All Photography Copyright © Justin Hill

Tuesday, 6 May 2014

Emerald, Flat World and Blenheim House

"Emerald" :- I shot this nearly two years ago on the 29th May 2012 and it's been on file ever since, today is the day I release it into the wild. Somewhere along the Falmer Road between Woodingdean and the village of Falmer there's a footpath that you can take that leads you up and over the downs towards the village of Kingston. The path is known as the "South Downs Way" and it winds along, dips and rises through a very rural and picturesque part of Sussex, England. The greenery is lush and vibrant and the scenery is wonderful if you have a few hours to spare to walk the route. This image was taken from the path.

"Flat World" :- Low tide on the beach at Ovingdean Gap creates a surreal and alien landscape. No manmade structures. No vehicles, boats or planes. No evidence of life whatsoever. Just a flat, open space with a few rocks in the foreground and nothing more. The only thing that tells you this was shot on Earth is the one thing that makes us unique (as far as we know). Water. Vast expanses of deep water. Tides pullng in and out, rising and falling. It makes us stand out above all other planets we've so far discovered. But we never know what's around the corner...

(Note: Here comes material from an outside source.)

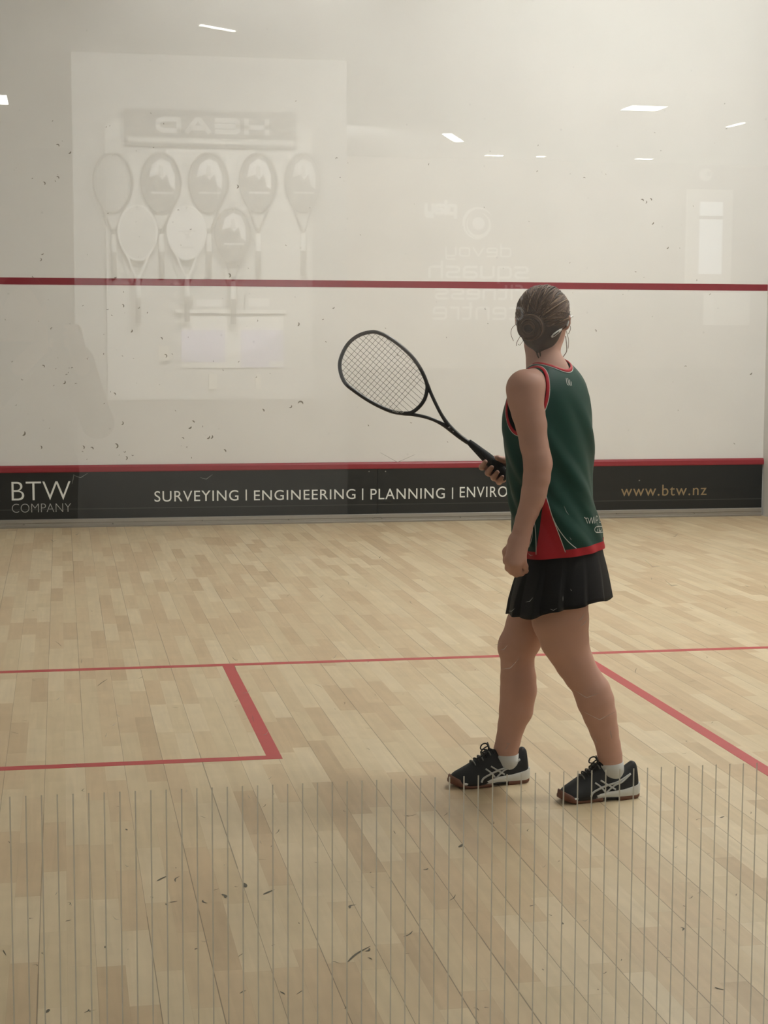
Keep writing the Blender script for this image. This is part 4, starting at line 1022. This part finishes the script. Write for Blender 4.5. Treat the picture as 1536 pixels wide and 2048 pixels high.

"Blenheim House" :- English Heritage have awarded this building Grade II status. Like much of Brighton's buildings and architecture there's a lot of history attached. Building around the Old Steine in Brighton started in 1760 and continued throughout the 19th century. Blenheim House was one of the earlier buildings constructed and it was once used and known as "The Albany School for Girls". Somewhere around 1875/76 the building underwent a complete rebuild by a firm called "Clayton & Black". The firm then went on to extended the Brighton Friends Meeting House (built for the Quakers) and also redesigned and extended the famous Theatre Royal in New Road. The company slowly rebuilt parts of Brighton and also created a lot of buildings that are famous in their own right including The Duke of York's Picture House which is still the oldest cinema in continuous use in Britain.